The winner of the Dogs-Swans semi will take on Geelong in the preliminary final next week while the winner of the Saints-Magpies clash will meet Hawthorn in the other preliminary final.

And while the Cats and Hawks will go in the hottest of favourites next week, this week's games are difficult to predict given just one win separated all four teams at the end of the home and away season.

But it would be so easy to write off the Bulldogs and the Saints' chances again this week, particularly as Sydney and Collingwood recorded such impressive elimination final wins last week against North Melbourne and Adelaide respectively.

After all winning form is good form and these two teams appear to be heading into the semi-finals with all the momentum against two teams that were beaten by nearly ten goals last week.

But history suggests the beaten qualifying finalists - this year being the Saints and the Bulldogs - will hit back hard this week.

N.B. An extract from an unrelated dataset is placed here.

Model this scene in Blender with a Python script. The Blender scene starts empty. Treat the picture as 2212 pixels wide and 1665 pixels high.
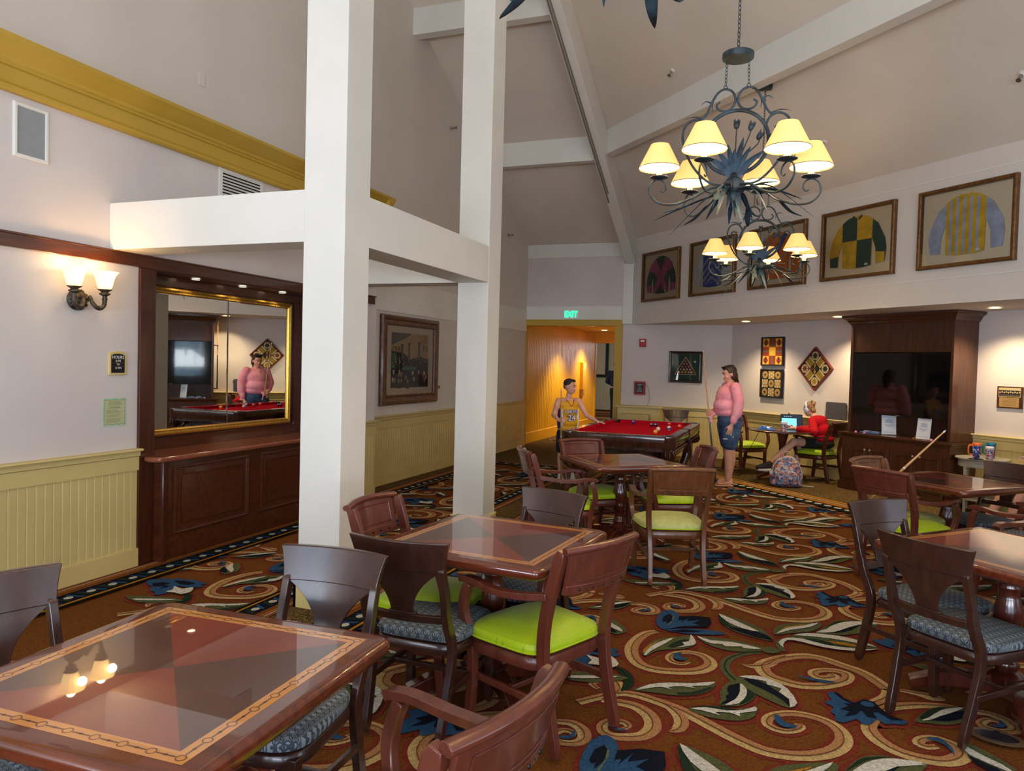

Seemingly every year the first-week losers are written off but time and time again the teams that have finished in the top four and earned the double chance have shown they can bounce back.

Since the current finals series began in 2000 - 14 of the 16 semi-final winners have been the teams that lost the qualifying finals in week one.

The only teams to bow out of the finals in 'straight sets' over the past eight years were Port Adelaide in 2001 - at the hands of Hawthorn at AAMI Stadium - and last year when West Coast drew with Collingwood at Subiaco but were overrun in extra time.

And plenty of teams have looked even worse than the Saints and Bulldogs did last week before bouncing back in week two of the finals.

North Melbourne suffered 100-point plus defeats in the qualifying finals of 2000 and 2008 against Essendon and Geelong respectively only to bounce back and beat Hawthorn the following week in the semi-finals in both those years.

And in 2001 Richmond lost its qualifying final by 70 points to Essendon and the following week came up against a Carlton side that had beaten Adelaide by 68 points in the elimination final and prevailed by 11 points

Certainly Collingwood coach Mick Malthouse, who side has been installed as favourites by the bookmakers against the higher-ranked Saints on Saturday night, is aware of how hard it is for the elimination final winners to back up the following week against teams hell-bent on atoning for qualifying final defeats.

"For one reason or another someone gets a hiding one week and they find something special for the following week," he said.

"We all say 'why does it happen' but we have all played the game and we all know sometimes you have a disastrous game but the following week you grit your teeth a bit harder and you become a better player."

So don't be surprised if the Dogs and Saints triumph this week, in spite of last week's results.